>>
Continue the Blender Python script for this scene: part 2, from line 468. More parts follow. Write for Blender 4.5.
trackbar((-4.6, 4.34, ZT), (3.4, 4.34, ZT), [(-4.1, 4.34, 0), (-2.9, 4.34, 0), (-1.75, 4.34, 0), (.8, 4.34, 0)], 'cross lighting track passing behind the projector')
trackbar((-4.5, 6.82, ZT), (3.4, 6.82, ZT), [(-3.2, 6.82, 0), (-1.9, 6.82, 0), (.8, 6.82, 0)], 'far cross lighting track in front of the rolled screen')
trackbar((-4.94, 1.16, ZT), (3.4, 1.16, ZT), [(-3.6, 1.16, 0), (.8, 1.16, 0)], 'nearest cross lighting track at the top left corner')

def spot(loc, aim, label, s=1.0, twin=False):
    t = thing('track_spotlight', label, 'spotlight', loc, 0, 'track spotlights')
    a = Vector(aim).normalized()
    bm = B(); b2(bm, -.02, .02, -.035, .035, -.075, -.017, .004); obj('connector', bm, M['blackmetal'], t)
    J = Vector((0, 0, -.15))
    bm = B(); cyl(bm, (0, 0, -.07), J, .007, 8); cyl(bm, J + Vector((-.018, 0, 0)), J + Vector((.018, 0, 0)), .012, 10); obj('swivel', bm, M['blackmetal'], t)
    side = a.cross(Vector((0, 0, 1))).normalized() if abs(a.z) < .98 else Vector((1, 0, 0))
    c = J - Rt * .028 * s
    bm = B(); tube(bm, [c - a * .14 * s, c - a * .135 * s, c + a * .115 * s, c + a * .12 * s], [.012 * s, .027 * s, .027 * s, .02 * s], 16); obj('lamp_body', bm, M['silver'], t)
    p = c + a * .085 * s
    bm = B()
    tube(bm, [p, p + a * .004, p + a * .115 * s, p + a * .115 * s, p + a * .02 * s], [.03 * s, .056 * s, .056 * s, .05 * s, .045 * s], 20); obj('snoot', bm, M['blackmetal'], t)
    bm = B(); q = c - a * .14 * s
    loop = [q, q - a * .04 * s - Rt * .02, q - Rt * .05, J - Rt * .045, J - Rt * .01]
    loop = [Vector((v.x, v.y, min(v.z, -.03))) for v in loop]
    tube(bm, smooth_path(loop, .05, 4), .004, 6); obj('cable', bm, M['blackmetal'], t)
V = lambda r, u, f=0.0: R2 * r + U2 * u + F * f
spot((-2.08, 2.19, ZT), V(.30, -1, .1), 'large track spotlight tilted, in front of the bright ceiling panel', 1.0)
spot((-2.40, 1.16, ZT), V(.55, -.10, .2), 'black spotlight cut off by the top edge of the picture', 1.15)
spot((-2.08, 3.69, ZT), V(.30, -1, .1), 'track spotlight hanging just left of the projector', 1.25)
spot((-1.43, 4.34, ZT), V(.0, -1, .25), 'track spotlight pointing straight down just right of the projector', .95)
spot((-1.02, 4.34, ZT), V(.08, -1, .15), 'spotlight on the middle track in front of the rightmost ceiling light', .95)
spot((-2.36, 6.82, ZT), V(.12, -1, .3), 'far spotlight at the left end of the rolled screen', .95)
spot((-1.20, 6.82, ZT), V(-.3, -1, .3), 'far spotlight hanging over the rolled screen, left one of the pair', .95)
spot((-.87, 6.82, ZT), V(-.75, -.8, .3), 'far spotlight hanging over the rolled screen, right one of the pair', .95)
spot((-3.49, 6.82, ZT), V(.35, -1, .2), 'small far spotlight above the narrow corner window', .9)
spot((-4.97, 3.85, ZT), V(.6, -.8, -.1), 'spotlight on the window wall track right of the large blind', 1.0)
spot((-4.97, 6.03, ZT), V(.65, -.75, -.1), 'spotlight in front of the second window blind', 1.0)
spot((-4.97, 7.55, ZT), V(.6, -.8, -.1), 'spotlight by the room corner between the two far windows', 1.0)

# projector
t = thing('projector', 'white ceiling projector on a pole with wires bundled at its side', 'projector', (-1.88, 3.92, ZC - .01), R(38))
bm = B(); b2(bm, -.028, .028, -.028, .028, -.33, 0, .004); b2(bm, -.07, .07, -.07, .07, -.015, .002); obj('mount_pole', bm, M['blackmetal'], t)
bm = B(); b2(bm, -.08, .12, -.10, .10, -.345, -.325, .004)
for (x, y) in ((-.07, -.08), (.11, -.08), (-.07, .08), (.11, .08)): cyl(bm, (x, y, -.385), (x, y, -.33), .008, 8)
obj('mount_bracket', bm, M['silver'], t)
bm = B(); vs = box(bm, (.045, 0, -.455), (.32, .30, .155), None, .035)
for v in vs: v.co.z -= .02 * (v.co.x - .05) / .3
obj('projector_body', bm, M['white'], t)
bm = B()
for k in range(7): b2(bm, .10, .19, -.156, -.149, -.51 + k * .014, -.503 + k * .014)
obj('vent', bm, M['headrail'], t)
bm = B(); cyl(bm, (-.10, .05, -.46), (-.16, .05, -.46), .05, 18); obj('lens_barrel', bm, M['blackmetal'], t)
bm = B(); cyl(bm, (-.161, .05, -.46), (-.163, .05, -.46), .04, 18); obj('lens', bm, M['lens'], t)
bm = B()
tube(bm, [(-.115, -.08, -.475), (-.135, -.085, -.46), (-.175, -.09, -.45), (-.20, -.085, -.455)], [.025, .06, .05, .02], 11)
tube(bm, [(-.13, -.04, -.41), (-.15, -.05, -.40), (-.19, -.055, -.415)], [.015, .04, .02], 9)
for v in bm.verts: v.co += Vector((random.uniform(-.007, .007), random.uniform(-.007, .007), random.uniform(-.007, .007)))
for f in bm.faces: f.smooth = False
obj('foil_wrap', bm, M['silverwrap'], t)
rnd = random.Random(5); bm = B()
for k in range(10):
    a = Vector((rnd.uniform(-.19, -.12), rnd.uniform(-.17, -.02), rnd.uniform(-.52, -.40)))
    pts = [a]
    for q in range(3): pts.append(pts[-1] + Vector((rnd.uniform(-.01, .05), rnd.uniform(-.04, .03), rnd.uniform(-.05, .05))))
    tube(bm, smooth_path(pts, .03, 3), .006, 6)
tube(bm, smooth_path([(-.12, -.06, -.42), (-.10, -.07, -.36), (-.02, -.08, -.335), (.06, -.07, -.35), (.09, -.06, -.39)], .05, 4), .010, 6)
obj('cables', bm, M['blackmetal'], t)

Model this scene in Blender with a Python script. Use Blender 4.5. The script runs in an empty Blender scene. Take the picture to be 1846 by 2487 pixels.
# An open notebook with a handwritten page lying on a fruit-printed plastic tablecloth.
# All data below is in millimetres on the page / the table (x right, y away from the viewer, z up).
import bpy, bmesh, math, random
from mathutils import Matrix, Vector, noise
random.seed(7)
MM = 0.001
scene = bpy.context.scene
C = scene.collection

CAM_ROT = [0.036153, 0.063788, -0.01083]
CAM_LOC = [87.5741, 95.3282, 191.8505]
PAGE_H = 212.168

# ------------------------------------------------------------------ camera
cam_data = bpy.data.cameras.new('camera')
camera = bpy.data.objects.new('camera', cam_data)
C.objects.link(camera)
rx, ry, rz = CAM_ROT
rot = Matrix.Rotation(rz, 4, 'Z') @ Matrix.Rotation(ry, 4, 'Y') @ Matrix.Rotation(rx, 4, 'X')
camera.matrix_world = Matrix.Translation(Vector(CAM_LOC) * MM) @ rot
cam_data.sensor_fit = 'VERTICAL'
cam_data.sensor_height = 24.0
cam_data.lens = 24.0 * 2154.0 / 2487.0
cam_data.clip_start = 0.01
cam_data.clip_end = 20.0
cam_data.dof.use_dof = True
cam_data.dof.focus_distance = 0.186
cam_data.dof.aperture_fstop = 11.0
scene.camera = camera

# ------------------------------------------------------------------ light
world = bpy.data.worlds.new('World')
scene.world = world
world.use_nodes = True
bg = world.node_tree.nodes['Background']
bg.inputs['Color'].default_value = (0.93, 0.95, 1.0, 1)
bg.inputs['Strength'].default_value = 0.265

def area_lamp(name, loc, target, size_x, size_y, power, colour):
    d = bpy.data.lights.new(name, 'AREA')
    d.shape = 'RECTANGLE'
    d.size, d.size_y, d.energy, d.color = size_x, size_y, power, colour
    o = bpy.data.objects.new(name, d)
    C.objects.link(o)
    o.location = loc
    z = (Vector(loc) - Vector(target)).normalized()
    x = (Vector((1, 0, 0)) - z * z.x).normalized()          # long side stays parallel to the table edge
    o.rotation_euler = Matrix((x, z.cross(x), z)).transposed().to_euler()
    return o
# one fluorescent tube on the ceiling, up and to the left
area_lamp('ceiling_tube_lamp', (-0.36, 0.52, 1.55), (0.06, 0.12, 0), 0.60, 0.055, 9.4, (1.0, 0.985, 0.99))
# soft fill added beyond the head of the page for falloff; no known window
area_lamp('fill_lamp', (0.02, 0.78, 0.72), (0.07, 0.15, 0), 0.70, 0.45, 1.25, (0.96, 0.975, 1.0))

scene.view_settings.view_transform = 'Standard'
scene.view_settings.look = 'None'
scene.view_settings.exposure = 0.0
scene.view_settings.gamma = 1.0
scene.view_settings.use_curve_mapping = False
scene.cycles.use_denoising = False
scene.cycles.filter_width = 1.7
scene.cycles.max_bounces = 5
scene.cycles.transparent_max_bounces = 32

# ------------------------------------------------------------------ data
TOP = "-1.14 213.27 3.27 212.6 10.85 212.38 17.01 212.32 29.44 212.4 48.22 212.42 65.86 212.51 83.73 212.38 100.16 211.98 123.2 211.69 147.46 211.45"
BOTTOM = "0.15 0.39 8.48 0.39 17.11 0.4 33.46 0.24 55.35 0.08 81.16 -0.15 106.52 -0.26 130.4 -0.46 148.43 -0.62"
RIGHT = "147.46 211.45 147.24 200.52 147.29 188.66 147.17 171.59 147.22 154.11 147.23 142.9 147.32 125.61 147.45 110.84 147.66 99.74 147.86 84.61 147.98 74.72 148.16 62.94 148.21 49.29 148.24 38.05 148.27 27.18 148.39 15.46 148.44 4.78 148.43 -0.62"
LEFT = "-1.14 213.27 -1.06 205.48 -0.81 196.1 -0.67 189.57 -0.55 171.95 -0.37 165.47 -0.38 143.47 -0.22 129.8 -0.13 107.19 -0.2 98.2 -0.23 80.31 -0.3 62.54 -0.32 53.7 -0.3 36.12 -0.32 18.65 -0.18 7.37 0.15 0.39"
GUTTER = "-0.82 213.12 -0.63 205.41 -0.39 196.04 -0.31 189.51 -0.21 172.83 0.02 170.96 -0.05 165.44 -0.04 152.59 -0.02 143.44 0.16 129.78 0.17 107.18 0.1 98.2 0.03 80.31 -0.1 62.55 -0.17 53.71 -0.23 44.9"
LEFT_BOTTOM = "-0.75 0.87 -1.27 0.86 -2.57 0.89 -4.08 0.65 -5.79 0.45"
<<
Read the entries and pick out all lines that include the word "with".

Task answer:
t = thing('projector', 'white ceiling projector on a pole with wires bundled at its side', 'projector', (-1.88, 3.92, ZC - .01), R(38))
Model this scene in Blender with a Python script. Use Blender 4.5. The script runs in an empty Blender scene. Take the picture to be 1846 by 2487 pixels.
# An open notebook with a handwritten page lying on a fruit-printed plastic tablecloth.